All of that is step one: putting yourself in the right circumstances for meaningful things to happen.

Step two is where you surrender your plans to serendipity. Opportunities will literally appear when someone recognizes you in the middle of crossing a street, or by chance someone picks you out at a reception, or you end up eating your party food at a tiny stand-up table with just the person you want to know, or somebody goes out of his or her way to introduce you to someone you ought to be talking with. You yourself do the same for others. I’ve written many times, maybe too many, about the huge deals in my career that I have accomplished through serendipity, but there’s always the backstory about how I got to those magic moments.
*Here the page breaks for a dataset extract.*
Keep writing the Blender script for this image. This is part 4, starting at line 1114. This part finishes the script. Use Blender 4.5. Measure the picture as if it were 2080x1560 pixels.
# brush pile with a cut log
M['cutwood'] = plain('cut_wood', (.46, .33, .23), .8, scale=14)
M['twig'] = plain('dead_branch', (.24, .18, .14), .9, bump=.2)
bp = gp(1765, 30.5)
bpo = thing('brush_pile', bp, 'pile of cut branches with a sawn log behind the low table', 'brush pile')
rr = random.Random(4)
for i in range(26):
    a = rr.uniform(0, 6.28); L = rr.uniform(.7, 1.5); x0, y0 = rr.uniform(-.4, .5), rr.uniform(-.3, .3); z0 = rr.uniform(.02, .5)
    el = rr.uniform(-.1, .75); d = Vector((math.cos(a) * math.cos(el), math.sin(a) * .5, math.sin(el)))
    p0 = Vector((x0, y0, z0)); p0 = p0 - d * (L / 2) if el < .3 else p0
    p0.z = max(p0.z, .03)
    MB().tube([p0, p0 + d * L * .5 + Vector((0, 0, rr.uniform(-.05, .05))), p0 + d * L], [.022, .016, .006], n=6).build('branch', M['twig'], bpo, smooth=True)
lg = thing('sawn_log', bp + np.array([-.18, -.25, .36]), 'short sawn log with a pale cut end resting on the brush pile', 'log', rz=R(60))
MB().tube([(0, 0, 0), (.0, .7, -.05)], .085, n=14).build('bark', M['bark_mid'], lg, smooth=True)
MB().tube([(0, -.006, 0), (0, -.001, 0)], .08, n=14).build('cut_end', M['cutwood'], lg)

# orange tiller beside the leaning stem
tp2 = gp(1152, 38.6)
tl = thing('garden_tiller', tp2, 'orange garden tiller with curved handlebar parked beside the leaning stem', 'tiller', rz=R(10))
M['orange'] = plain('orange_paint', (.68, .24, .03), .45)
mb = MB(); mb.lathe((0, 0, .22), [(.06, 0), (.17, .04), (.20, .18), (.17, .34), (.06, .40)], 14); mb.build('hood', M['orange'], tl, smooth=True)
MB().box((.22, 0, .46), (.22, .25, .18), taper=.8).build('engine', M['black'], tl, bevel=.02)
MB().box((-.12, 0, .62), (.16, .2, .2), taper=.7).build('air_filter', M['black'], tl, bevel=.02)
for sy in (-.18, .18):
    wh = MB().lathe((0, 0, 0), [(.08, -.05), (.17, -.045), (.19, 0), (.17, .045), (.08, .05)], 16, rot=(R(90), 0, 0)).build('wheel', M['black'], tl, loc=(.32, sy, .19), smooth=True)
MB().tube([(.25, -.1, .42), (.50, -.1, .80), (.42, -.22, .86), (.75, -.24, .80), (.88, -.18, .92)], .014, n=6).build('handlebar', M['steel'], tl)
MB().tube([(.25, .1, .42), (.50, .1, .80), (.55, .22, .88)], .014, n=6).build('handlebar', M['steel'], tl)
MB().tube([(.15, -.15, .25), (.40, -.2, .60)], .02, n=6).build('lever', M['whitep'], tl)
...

I don’t equate serendipity with blind luck. Of course luck can be a wonderful thing in any career; it is in fact a necessary component of success, whether admitted or not. For the purposes of this essay, I’m trying to make the point that you cause things to happen by allowing nature to take its course once you’ve earned your spot in the startup landscape.

Keep in mind that the Two-Step isn’t over after the second step. The parade keeps on moving around the dance floor. How do you keep your dance going? Diligence in follow-up is the answer to that question. If you get back to your office, hang another conference badge on the wall, and idly add to your already deep pile of business cards from people you might or might not remember well, you’re stopping the music. The closure that results in real action comes from the very next contact you make by phone or email, by a visit you schedule, or by agreeing to bring others on your respective teams to the discussion to get more specific about the possibilities and to assign resources who can make things happen. You’ve invested a great deal in acquiring those connections, in money, time, and energy. You may be worn out after days of nothing but cocktail party foods, nights with too little sleep, and perhaps too much alcohol. You have to decide to muster a second wind and make sure than any sparks lit in person are given an immediate chance to flare up. The odds of action following an initial meeting decrease by the square of the number of days that pass before a second engagement is initiated. That’s nobody’s law, but it’s nonetheless a good one to heed. It can be your law.

Lots of deals do get consummated at an event by SXSW, but they’re the ones already on the verge and backed by plenty of advance work. They’re signed in Austin because all the parties have multiple reasons to be at SXSW and can easily arrange a face-to-face closing ceremony. The attendees like being at such an invigorating event and will get themselves there from all over the planet. It’s convenience, and it’s a major party.

That’s all great, but that’s not the theme of this essay. Venues like SXSW provide fertile ground to allow serendipity to bless those who have by their actions qualified themselves to be in the right place at the right time. If you choose to attend any such event, whether a small and tightly focused industry gathering in your niche or a heavily attended extravaganza for a very broad audience like SXSW, the fundamental principles are the same. Get out there, stay out there, and come home with something to show for it.